------ Collected data ------

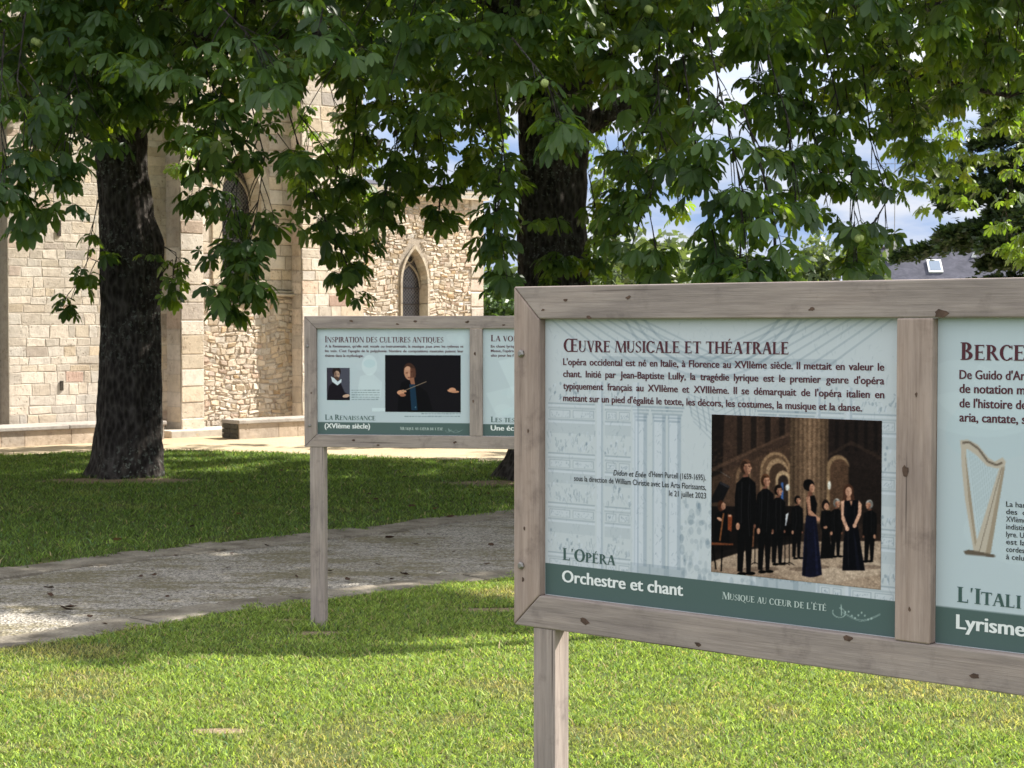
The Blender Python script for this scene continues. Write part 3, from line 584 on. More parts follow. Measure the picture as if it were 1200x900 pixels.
def portrait(W, H):
    p = Paint(W, H, 2); p.a[:] = np.array((78, 78, 90)) / 255
    p.tr = lambda q: ((q[0] - 184) / 117, (q[1] - 348) / 162); f, e = p.fill, p.ell
    f([(184, 348), (230, 348), (215, 510), (184, 510)], (60, 56, 66)); f([(195, 440), (215, 420), (255, 425), (275, 470), (300, 485), (300, 510), (184, 510)], (30, 26, 32))
    e(234, 368, 22, 24, (46, 36, 36)); e(236, 383, 14, 20, (186, 152, 130)); e(228, 384, 7, 18, (120, 94, 82), .8); f([(226, 378), (233, 378), (233, 381), (226, 381)], (60, 46, 44)); f([(239, 378), (246, 378), (246, 381), (239, 381)], (60, 46, 44)); e(234, 402, 14, 10, (86, 66, 56)); f([(206, 392), (222, 400), (240, 418), (258, 404), (258, 420), (238, 436), (212, 418)], (206, 216, 222)); e(282, 488, 18, 8, (200, 166, 142), 1, -.2)
    p.grain(.06, 3, 2); return p.result()

# ------------------------------------------------------------------ information boards
RAIL = .070
def make_board(label, X0, Y0, th, top, ow, oh, post_x, post_w, post_d, mats, screws, knots):
    rt = thing('information_board', label, 'information board', (X0, Y0, 0), th, 'information boards on the lawn')
    Lx = 3 * RAIL + 2 * ow; H = oh + 2 * RAIL; zb = top - H; D = .045; g = .0007
    MH, MS, MM, MP = mats
    def kn(mb, x, z, r, y=-.0006):
        n = 10; mb.add([(x + r * 1.1 * (1 + .25 * math.sin(i * 1.9 + x * 40)) * math.cos(2 * math.pi * i / n), y, z + r * .62 * (1 + .25 * math.cos(i * 2.3 + x * 70)) * math.sin(2 * math.pi * i / n + .4 * math.sin(x * 90))) for i in range(n)], [tuple(range(n))], 1)
    def knv(mb, x, z, r, y=-.0006):
        n = 10; mb.add([(x + r * .62 * (1 + .25 * math.sin(i * 1.9 + z * 40)) * math.cos(2 * math.pi * i / n), y, z + r * 1.1 * (1 + .25 * math.cos(i * 2.3 + z * 70)) * math.sin(2 * math.pi * i / n)) for i in range(n)], [tuple(range(n))], 1)
    m = MB(); m.prism_xz([(g, top), (RAIL, top - RAIL + g), (Lx - RAIL, top - RAIL + g), (Lx - g, top)][::-1][::1], 0, D)
    for x, r in knots[0]: kn(m, x[0], top - x[1], r)
    bevel(m.build('top_rail', [MH, M_KNOT], rt))
    m = MB(); m.prism_xz([(g, zb), (Lx - g, zb), (Lx - RAIL, zb + RAIL - g), (RAIL, zb + RAIL - g)], 0, D)
    for x, r in knots[1]: kn(m, x[0], zb + x[1], r)
    bevel(m.build('bottom_rail', [MH, M_KNOT], rt))
    for sd in (0, 1):
        fx = (lambda x: x) if sd == 0 else (lambda x: Lx - x)
        m = MB(); P = [(fx(0), zb + g), (fx(RAIL - g), zb + RAIL), (fx(RAIL - g), top - RAIL), (fx(0), top - g)]
        m.prism_xz(P if sd == 0 else P[::-1], 0, D)
        for x, r in knots[2]: knv(m, fx(x[0]), zb + x[1], r)
        st = bevel(m.build('stile', [MS, M_KNOT], rt))
        for sx, sz in screws:
            s = MB(); s.tube([(fx(sx), .002, zb + sz), (fx(sx), -.004, zb + sz), (fx(sx), -.0075, zb + sz)], [.0085, .0085, .005], 6); s.build('screw', M_ZINC, st)
    xm = RAIL + ow; m = MB(); m.box(xm, xm + RAIL, -.001, D, zb + RAIL, top - RAIL)
    for x, r in knots[3]: knv(m, xm + x[0], zb + x[1], r, -.0016)
    bevel(m.build('mullion', [MM, M_KNOT], rt))
    for px_ in (post_x, Lx - post_x - post_w):
        m = MB(); m.box(px_, px_ + post_w, .003, .003 + post_d, -.25, zb - g); bevel(m.build('post', MP, rt), .002)
    bays = []
    for b in (0, 1):
        x0 = RAIL + b * (ow + RAIL); m = MB(); m.box(x0 - .0004 * (b == 0) + .0004 * b, x0 + ow - .0004 + .0008 * b, .021, .028, zb + RAIL - .0005, top - RAIL + .0005)
        bays.append((m.build('poster', M_PANEL, rt), x0, x0 + ow, zb + RAIL, top - RAIL))
    a = Vector((math.cos(th), math.sin(th), 0)); nin = Vector((-math.sin(th), math.cos(th), 0)); o0 = Vector((X0, Y0, 0))
    def loc(px, py, y=.021):                      # measured point of the photo on the poster plane
        r = pxray(px, py); c = Vector((0, 0, CAMH)); k = ((o0 + nin * y) - c).dot(nin) / r.dot(nin); P = c + r * k
        return ((P - o0).dot(a), P.z)
    return rt, bays, loc

T1, T2, T3 = .0202, .0195, .0188                 # layers of print on the poster, front is smaller
near, nb, nloc = make_board('nearest wooden board, cut by the right edge, with a concert photo and a harp', .0035, 3.665, -math.radians(38.9), 1.764, .824, .588,
    .052, .0575, .05, (M_WH, M_WW, M_WW, M_WV), [(.022, .13), (.022, .585)],
    ([((.14, .030), .005), ((.30, .026), .006), ((.20, .066), .006), ((.72, .052), .006), ((.98, .062), .012), ((.08, .05), .004), ((1.4, .03), .008)],
     [((.19, .028), .011), ((.47, .012), .007), ((.80, .062), .009), ((1.05, .024), .008), ((1.5, .04), .008)],
     [((.026, .10), .005), ((.04, .42), .004), ((.03, .21), .004)], [((.020, .38), .010), ((.04, .52), .004), ((.03, .13), .004)]))
far_, fb, floc = make_board('smaller looking board in the middle distance with a conductor photo, half behind the nearest board', -1.152, 9.455, -math.radians(9), 1.735, .862, .586,
    .030, .080, .075, (M_WH, M_WV, M_WV, M_WV), [(.03, .12), (.02, .56)],
    ([((.27, .028), .010), ((.53, .045), .008), ((.63, .030), .010), ((.92, .033), .011), ((1.12, .05), .008)], [((.28, .04), .009), ((.42, .015), .008), ((.85, .035), .010), ((1.2, .03), .008)],
     [((.04, .3), .006)], [((.03, .52), .009), ((.02, .26), .008)]))

def lines(board_loc, mb, items, y):
    for it in items:
        kind, txt, p0, p1, cap = it[:5]; kw = it[5] if len(it) > 5 else {}
        x0, z0 = board_loc(*p0, y); x1, z1 = board_loc(*p1, y); z = (z0 + z1) / 2
        if kind == 'serif': serif_mesh(mb, txt, x0, x1, z, cap, y, **kw)
        else: sans_line(mb, txt, x0, x1, z, cap, y, **kw)
def uv_of(bay, x, z): return ((x - bay[1]) / (bay[2] - bay[1]), (bay[4] - z) / (bay[4] - bay[3]))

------

> [Your task]: Write out the listing word for word, omitting the pictures it holds.

> [Correct result]:
The Blender Python script for this scene continues. Write part 3, from line 584 on. More parts follow. Measure the picture as if it were 1200x900 pixels.
def portrait(W, H):
    p = Paint(W, H, 2); p.a[:] = np.array((78, 78, 90)) / 255
    p.tr = lambda q: ((q[0] - 184) / 117, (q[1] - 348) / 162); f, e = p.fill, p.ell
    f([(184, 348), (230, 348), (215, 510), (184, 510)], (60, 56, 66)); f([(195, 440), (215, 420), (255, 425), (275, 470), (300, 485), (300, 510), (184, 510)], (30, 26, 32))
    e(234, 368, 22, 24, (46, 36, 36)); e(236, 383, 14, 20, (186, 152, 130)); e(228, 384, 7, 18, (120, 94, 82), .8); f([(226, 378), (233, 378), (233, 381), (226, 381)], (60, 46, 44)); f([(239, 378), (246, 378), (246, 381), (239, 381)], (60, 46, 44)); e(234, 402, 14, 10, (86, 66, 56)); f([(206, 392), (222, 400), (240, 418), (258, 404), (258, 420), (238, 436), (212, 418)], (206, 216, 222)); e(282, 488, 18, 8, (200, 166, 142), 1, -.2)
    p.grain(.06, 3, 2); return p.result()

# ------------------------------------------------------------------ information boards
RAIL = .070
def make_board(label, X0, Y0, th, top, ow, oh, post_x, post_w, post_d, mats, screws, knots):
    rt = thing('information_board', label, 'information board', (X0, Y0, 0), th, 'information boards on the lawn')
    Lx = 3 * RAIL + 2 * ow; H = oh + 2 * RAIL; zb = top - H; D = .045; g = .0007
    MH, MS, MM, MP = mats
    def kn(mb, x, z, r, y=-.0006):
        n = 10; mb.add([(x + r * 1.1 * (1 + .25 * math.sin(i * 1.9 + x * 40)) * math.cos(2 * math.pi * i / n), y, z + r * .62 * (1 + .25 * math.cos(i * 2.3 + x * 70)) * math.sin(2 * math.pi * i / n + .4 * math.sin(x * 90))) for i in range(n)], [tuple(range(n))], 1)
    def knv(mb, x, z, r, y=-.0006):
        n = 10; mb.add([(x + r * .62 * (1 + .25 * math.sin(i * 1.9 + z * 40)) * math.cos(2 * math.pi * i / n), y, z + r * 1.1 * (1 + .25 * math.cos(i * 2.3 + z * 70)) * math.sin(2 * math.pi * i / n)) for i in range(n)], [tuple(range(n))], 1)
    m = MB(); m.prism_xz([(g, top), (RAIL, top - RAIL + g), (Lx - RAIL, top - RAIL + g), (Lx - g, top)][::-1][::1], 0, D)
    for x, r in knots[0]: kn(m, x[0], top - x[1], r)
    bevel(m.build('top_rail', [MH, M_KNOT], rt))
    m = MB(); m.prism_xz([(g, zb), (Lx - g, zb), (Lx - RAIL, zb + RAIL - g), (RAIL, zb + RAIL - g)], 0, D)
    for x, r in knots[1]: kn(m, x[0], zb + x[1], r)
    bevel(m.build('bottom_rail', [MH, M_KNOT], rt))
    for sd in (0, 1):
        fx = (lambda x: x) if sd == 0 else (lambda x: Lx - x)
        m = MB(); P = [(fx(0), zb + g), (fx(RAIL - g), zb + RAIL), (fx(RAIL - g), top - RAIL), (fx(0), top - g)]
        m.prism_xz(P if sd == 0 else P[::-1], 0, D)
        for x, r in knots[2]: knv(m, fx(x[0]), zb + x[1], r)
        st = bevel(m.build('stile', [MS, M_KNOT], rt))
        for sx, sz in screws:
            s = MB(); s.tube([(fx(sx), .002, zb + sz), (fx(sx), -.004, zb + sz), (fx(sx), -.0075, zb + sz)], [.0085, .0085, .005], 6); s.build('screw', M_ZINC, st)
    xm = RAIL + ow; m = MB(); m.box(xm, xm + RAIL, -.001, D, zb + RAIL, top - RAIL)
    for x, r in knots[3]: knv(m, xm + x[0], zb + x[1], r, -.0016)
    bevel(m.build('mullion', [MM, M_KNOT], rt))
    for px_ in (post_x, Lx - post_x - post_w):
        m = MB(); m.box(px_, px_ + post_w, .003, .003 + post_d, -.25, zb - g); bevel(m.build('post', MP, rt), .002)
    bays = []
    for b in (0, 1):
        x0 = RAIL + b * (ow + RAIL); m = MB(); m.box(x0 - .0004 * (b == 0) + .0004 * b, x0 + ow - .0004 + .0008 * b, .021, .028, zb + RAIL - .0005, top - RAIL + .0005)
        bays.append((m.build('poster', M_PANEL, rt), x0, x0 + ow, zb + RAIL, top - RAIL))
    a = Vector((math.cos(th), math.sin(th), 0)); nin = Vector((-math.sin(th), math.cos(th), 0)); o0 = Vector((X0, Y0, 0))
    def loc(px, py, y=.021):                      # measured point of the photo on the poster plane
        r = pxray(px, py); c = Vector((0, 0, CAMH)); k = ((o0 + nin * y) - c).dot(nin) / r.dot(nin); P = c + r * k
        return ((P - o0).dot(a), P.z)
    return rt, bays, loc

T1, T2, T3 = .0202, .0195, .0188                 # layers of print on the poster, front is smaller
near, nb, nloc = make_board('nearest wooden board, cut by the right edge, with a concert photo and a harp', .0035, 3.665, -math.radians(38.9), 1.764, .824, .588,
    .052, .0575, .05, (M_WH, M_WW, M_WW, M_WV), [(.022, .13), (.022, .585)],
    ([((.14, .030), .005), ((.30, .026), .006), ((.20, .066), .006), ((.72, .052), .006), ((.98, .062), .012), ((.08, .05), .004), ((1.4, .03), .008)],
     [((.19, .028), .011), ((.47, .012), .007), ((.80, .062), .009), ((1.05, .024), .008), ((1.5, .04), .008)],
     [((.026, .10), .005), ((.04, .42), .004), ((.03, .21), .004)], [((.020, .38), .010), ((.04, .52), .004), ((.03, .13), .004)]))
far_, fb, floc = make_board('smaller looking board in the middle distance with a conductor photo, half behind the nearest board', -1.152, 9.455, -math.radians(9), 1.735, .862, .586,
    .030, .080, .075, (M_WH, M_WV, M_WV, M_WV), [(.03, .12), (.02, .56)],
    ([((.27, .028), .010), ((.53, .045), .008), ((.63, .030), .010), ((.92, .033), .011), ((1.12, .05), .008)], [((.28, .04), .009), ((.42, .015), .008), ((.85, .035), .010), ((1.2, .03), .008)],
     [((.04, .3), .006)], [((.03, .52), .009), ((.02, .26), .008)]))

def lines(board_loc, mb, items, y):
    for it in items:
        kind, txt, p0, p1, cap = it[:5]; kw = it[5] if len(it) > 5 else {}
        x0, z0 = board_loc(*p0, y); x1, z1 = board_loc(*p1, y); z = (z0 + z1) / 2
        if kind == 'serif': serif_mesh(mb, txt, x0, x1, z, cap, y, **kw)
        else: sans_line(mb, txt, x0, x1, z, cap, y, **kw)
def uv_of(bay, x, z): return ((x - bay[1]) / (bay[2] - bay[1]), (bay[4] - z) / (bay[4] - bay[3]))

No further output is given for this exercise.